— START OF Data provided —

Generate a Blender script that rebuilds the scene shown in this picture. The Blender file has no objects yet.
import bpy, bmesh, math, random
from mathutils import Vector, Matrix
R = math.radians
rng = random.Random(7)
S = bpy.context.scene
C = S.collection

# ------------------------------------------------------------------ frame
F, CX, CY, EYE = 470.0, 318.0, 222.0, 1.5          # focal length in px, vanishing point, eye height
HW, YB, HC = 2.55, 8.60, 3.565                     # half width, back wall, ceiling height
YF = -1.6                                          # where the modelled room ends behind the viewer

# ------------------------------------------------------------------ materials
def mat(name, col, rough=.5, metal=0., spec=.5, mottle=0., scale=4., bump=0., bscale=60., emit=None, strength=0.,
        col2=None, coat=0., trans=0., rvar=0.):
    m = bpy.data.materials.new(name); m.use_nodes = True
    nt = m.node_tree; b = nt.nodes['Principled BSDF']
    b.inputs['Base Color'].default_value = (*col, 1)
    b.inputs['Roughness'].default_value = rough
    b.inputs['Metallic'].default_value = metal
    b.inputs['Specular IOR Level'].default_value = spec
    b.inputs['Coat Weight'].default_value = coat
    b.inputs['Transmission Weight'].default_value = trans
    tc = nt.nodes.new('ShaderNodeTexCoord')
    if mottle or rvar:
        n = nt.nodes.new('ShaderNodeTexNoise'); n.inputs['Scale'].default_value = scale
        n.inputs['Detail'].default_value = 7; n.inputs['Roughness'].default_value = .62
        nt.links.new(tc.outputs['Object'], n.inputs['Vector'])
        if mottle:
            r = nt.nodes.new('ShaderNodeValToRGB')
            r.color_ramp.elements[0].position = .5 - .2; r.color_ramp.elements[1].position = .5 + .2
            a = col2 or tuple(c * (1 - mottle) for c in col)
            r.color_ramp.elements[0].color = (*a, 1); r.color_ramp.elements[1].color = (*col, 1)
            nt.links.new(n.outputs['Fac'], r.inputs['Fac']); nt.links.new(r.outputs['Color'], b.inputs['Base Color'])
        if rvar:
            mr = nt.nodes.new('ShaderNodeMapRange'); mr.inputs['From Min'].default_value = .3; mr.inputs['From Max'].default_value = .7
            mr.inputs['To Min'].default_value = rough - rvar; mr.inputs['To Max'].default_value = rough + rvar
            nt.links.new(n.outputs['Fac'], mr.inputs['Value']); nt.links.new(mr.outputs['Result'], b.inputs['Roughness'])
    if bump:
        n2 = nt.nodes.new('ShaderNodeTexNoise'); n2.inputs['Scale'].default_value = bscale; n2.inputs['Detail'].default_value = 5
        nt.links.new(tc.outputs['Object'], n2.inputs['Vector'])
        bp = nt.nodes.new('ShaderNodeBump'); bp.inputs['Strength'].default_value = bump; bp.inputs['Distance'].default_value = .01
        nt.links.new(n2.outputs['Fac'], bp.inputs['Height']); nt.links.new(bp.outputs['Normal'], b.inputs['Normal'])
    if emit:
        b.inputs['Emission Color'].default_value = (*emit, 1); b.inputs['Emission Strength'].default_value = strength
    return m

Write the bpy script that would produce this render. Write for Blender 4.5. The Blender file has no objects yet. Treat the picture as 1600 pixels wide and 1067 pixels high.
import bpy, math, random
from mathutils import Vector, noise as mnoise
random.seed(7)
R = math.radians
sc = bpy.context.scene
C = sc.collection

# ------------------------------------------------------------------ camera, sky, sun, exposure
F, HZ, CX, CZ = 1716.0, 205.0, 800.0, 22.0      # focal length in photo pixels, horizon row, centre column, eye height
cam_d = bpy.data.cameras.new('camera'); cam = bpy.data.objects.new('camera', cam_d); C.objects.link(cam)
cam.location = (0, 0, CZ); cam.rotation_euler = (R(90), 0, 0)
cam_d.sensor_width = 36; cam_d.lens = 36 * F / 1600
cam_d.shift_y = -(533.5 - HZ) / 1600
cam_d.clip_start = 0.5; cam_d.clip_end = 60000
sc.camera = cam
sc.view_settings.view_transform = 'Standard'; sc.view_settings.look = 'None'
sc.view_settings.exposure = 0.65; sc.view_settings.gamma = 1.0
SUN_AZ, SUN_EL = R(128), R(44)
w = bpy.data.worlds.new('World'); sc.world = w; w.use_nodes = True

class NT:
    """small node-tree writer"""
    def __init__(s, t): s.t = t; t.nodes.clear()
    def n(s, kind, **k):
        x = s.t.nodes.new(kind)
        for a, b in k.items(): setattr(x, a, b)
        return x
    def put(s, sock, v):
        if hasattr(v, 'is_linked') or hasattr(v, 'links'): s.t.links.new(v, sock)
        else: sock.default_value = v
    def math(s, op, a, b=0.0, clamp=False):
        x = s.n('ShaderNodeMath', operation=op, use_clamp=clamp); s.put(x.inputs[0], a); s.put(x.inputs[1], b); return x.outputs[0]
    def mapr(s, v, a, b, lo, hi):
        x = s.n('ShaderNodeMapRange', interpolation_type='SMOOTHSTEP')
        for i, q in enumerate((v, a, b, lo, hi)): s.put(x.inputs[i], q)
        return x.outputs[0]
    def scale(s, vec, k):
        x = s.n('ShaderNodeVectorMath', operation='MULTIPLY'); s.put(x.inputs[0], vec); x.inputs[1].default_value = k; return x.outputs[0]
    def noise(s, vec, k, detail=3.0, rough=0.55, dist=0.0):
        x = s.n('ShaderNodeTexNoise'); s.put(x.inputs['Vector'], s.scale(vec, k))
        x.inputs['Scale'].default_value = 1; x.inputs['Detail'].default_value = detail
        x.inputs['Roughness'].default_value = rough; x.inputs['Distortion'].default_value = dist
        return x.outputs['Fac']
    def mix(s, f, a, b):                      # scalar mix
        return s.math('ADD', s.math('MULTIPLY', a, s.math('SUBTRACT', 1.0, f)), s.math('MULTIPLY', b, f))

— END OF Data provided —

Include the first line, the line containing "C = S.collection", and every line between them, copied exactly from the material above; output no other line.

◆ **Full solution**
Generate a Blender script that rebuilds the scene shown in this picture. The Blender file has no objects yet.
import bpy, bmesh, math, random
from mathutils import Vector, Matrix
R = math.radians
rng = random.Random(7)
S = bpy.context.scene
C = S.collection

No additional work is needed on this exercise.